Le vote des congolais vivant à l’étranger, ainsi que la tenue des élections municipales, après les dernières du genre datant de 1975 à l’époque du Zaïre, constituent d’autres notes positives, croit savoir la société civile.
La CENI répond à ses détracteurs
Dans une interview accordée à la presse à Kinshasa, le président de la Commission Electorale Nationale Indépendante rejette l’idée des élections chaotiques en RDC. Dénis Kadima soutient que son équipe a fait le meilleur d’elle-même pour offrir aux congolais ce droit de voter en dépit du temps imparti.
“J’ai entendu les gens parler d’élections chaotiques. Nous ne considérons pas ces élections comme étant chaotiques. Nous considérons le temps comme n’étant pas notre allié, nous avons fait le meilleur de nous-mêmes. Quel est le but.
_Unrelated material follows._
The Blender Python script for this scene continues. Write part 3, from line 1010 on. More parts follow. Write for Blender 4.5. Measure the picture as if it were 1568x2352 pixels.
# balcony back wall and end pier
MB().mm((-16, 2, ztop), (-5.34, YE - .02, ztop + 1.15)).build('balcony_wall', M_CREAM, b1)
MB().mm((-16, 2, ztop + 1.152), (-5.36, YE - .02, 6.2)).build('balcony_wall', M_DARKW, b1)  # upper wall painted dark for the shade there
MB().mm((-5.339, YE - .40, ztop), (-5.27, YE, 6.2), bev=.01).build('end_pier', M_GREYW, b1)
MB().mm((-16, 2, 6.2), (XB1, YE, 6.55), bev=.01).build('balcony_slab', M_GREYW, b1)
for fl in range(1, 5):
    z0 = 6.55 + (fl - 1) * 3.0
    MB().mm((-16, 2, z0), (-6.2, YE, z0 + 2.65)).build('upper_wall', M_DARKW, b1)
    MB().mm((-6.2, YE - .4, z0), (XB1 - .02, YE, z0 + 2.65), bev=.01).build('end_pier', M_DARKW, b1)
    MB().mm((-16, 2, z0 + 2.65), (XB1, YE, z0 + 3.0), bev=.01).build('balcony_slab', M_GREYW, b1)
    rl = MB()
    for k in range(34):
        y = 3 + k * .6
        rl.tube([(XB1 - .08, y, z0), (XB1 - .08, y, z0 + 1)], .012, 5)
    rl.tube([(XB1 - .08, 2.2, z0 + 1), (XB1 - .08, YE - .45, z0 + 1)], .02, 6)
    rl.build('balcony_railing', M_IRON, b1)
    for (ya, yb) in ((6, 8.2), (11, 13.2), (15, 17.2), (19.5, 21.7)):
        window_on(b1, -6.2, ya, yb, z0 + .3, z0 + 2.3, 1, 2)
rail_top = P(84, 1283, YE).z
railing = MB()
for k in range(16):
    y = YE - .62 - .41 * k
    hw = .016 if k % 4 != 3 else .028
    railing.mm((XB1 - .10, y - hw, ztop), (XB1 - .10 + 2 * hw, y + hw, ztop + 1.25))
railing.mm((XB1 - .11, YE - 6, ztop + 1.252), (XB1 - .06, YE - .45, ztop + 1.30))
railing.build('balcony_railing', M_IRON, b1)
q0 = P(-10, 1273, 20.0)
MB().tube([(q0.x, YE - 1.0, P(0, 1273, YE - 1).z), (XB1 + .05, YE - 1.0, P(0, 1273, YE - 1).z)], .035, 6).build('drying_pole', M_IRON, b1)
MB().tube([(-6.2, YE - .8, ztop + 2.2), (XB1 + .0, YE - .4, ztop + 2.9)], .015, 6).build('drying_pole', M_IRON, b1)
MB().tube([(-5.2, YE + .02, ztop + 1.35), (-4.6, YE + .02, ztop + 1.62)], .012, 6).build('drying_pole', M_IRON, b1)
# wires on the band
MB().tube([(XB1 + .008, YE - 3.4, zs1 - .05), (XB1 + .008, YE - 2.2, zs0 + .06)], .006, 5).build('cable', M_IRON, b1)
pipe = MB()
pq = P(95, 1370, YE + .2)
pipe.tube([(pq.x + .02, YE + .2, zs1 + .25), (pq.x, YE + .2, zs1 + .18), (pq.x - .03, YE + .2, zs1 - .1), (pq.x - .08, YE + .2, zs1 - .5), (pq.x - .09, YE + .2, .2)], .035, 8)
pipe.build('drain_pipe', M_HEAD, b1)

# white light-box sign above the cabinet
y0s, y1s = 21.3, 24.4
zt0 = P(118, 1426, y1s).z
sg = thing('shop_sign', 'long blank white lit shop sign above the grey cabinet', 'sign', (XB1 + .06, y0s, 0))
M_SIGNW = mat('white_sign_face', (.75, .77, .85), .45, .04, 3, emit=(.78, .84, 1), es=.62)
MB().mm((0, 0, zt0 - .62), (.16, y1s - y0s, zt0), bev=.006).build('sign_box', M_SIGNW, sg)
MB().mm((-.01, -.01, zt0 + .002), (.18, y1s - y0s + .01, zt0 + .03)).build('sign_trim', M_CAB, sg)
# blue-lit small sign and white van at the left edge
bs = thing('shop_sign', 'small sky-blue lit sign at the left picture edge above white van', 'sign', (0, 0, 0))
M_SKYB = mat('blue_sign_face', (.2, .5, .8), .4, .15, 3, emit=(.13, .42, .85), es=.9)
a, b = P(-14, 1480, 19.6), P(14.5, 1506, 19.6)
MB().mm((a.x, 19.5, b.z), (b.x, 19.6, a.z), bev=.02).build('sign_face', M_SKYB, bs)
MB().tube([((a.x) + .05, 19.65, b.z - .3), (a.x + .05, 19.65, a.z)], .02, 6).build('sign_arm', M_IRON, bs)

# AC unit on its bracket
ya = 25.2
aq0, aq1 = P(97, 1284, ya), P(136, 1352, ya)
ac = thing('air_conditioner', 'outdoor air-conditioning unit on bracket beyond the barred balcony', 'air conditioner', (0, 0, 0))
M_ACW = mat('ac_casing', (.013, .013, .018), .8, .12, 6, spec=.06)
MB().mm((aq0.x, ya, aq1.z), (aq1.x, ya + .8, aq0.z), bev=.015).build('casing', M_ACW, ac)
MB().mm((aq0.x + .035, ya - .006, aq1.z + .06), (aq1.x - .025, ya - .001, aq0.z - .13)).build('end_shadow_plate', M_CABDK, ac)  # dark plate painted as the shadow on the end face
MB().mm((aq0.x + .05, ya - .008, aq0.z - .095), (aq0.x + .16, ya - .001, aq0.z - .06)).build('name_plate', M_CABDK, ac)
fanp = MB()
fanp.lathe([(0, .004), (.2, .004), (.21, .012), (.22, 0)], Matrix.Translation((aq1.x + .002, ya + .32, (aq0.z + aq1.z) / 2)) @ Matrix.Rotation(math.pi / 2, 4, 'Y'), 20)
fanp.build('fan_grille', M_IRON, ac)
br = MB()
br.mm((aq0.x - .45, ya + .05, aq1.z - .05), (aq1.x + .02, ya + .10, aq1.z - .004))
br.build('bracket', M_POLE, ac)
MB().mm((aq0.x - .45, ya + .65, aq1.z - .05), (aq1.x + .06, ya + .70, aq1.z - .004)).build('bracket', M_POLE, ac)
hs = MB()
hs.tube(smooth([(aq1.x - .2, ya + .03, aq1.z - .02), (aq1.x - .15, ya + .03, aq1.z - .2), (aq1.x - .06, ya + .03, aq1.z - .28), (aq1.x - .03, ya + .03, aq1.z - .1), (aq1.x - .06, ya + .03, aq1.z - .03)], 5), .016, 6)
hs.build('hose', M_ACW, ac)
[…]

C’est de ne pas chercher la perfection pour être applaudi. Le but, c’est de permettre aux congolais et aux congolaises de participer à un processus ouvert et compétitif. Un processus démocratique, crédible et c’est ça notre plus grande préoccupation. Et quand nous avons étendu ce processus là au deuxième jour, c’est là aussi notre volonté d’assurer que les congolais jouissent de même droit, le droit d’égalité, le droit à la participation au vote”, a-t-il indiqué.
La CENI rejette donc les allégations des accusations dont elle fait l’objet au lendemain des élections combinées, indiquant que ce cycle électoral est une réussite au-dessus de la moyenne. “Donc pour nous, si certains voient un verre à moitié vide, nous nous voyons un verre au 3/4 rempli”, renchérit Dénis Kadima.
Rappelons que conformément au calendrier électoral, la proclamation des résultats provisoires est attendue au 31 décembre 2023, avant la publication des résultats officiels, le 10 janvier 2024, par la Cour Constitutionnelle.